Y aquí entra el equívoco y la mala gracias de estas empresas enormes pero vulnerables. Nos hicieron creer que salvar a las AFP era salvar al sistema. Confundimos al guardián con el templo, al notario con la ley, al gestor con la arquitectura. Y en esa confusión floreció el mercantilismo, esa religión del bolsillo propio, y la corrupción, su inseparable hermana. Ambos, más peruanos que el Papa, y hoy, vestidos de colores partidarios bastante reconocibles.

¿Qué ocurrió? Las AFP, temerosas de recibir su partida de defunción, buscaron nuevos comensales: los trabajadores independientes. Diversos informes, emitidos por ellos mismos, o por quienes ellos financiaban, ya decían solemnemente que, para que el “sistema” sobreviva, se les debía incluir. Y lograron secuestrarlos, no incluirlos, hace poco; no por solidaridad, no por reforma, sino por caja. He ahí la ley que se discutió en ESAN, con toldos y adornos de color naranja, y que hoy ya tiene reglamento.

Pero en su prisa olvidaron el detalle más obvio: que un hombre de cuarenta y pocos, cincuenta, o sesenta, con ingresos erráticos, jamás podrá capitalizar lo suficiente para un retiro digno. ¿Por qué incluirlos si esta verdad es tan evidente y clara? ¿Para que serviría el dinero de estos aportantes canosos si no lograrían su objetivo esencial: construir una pensión?

Y así, creron la trampa perfecta: se le despoja al cuarentón en vida del dinero, las AFP ganan con él, para luego legarle al Estado la tarea de enterrarlo con la miserable dignidad de la pensión mínima, costeada —como siempre— con el dinero del contribuyente. Tu dinero. Mi dinero. No el de las AFP.

El truco es perfecto, digno de un prestidigitador de feria: yo AFP cobro, administro, fracaso sabiendo que iba a fracasar, y al final el Estado —es decir, tú, yo, todos— cubre el vacío. Si esto no es la definición misma de irresponsabilidad premiada y mercantilismo sibarita, que venga Cicerón a corregirme.

La conclusión, aunque prosaica, es ineludible: el aporte independiente debe limitarse a los jóvenes, a quienes aún les quedan décadas para que la alquimia de la capitalización funcione (si es que funciona). Y más aún: el país necesita una pluralidad de instrumentos de ahorro, riesgos compartidos y, sobre todo, el derecho elemental de que, al llegar la jubilación, cada cual disponga de su dinero sin mendigar migajas mensuales.

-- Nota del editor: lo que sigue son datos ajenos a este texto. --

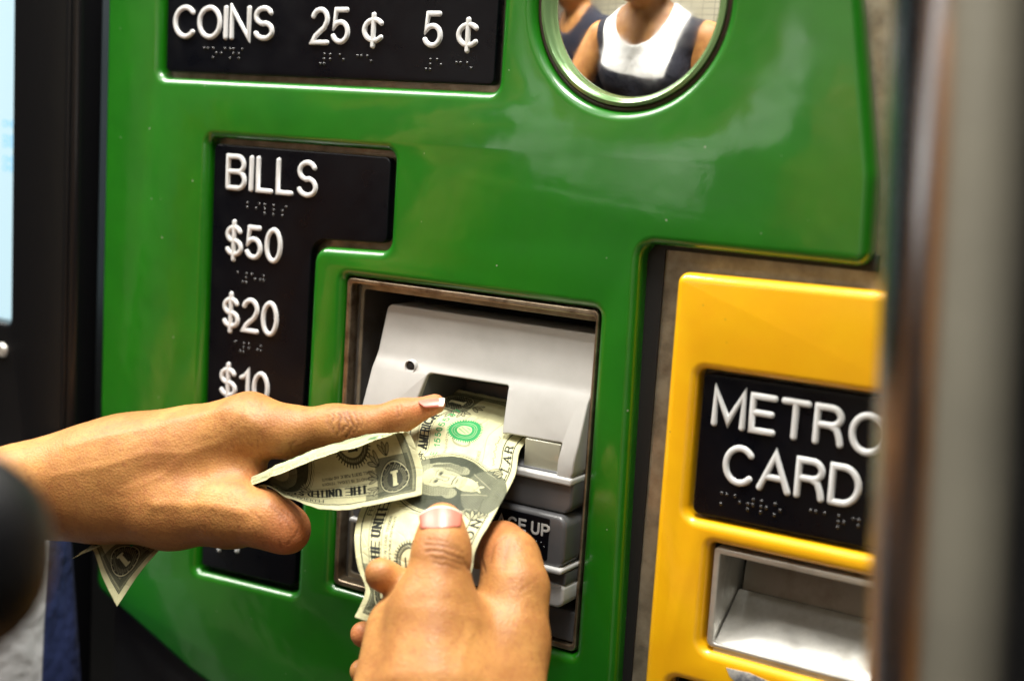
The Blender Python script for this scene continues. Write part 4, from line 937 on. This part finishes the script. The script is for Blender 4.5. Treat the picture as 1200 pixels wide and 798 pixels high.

Las AFP no fueron, no son, ni serán un sistema de pensiones. Son, en el mejor de los casos, fondos de inversión de largo plazo. Negarse a reformarlas hacia esta figura más realista es condenar a los futuros jubilados a un destino de súbditos y no de ciudadanos. Las AFP tuvieron una misión: recibir, gestionar, capitalizar y dar pensiones dignas. No lo lograron, no lo lograrán. Tienen que adaptarse ellas, no nosotros a ellas.

Y tal vez, al final, la moraleja borgiana sea esta: los laberintos más peligrosos no se construyen con muros de piedra, sino con leyes mal concebidas y minotauros alcoholizados corriendo de un lado a otro, privados y públicos, preocupados en sobrevivir y no en perseguir y defender la libertad.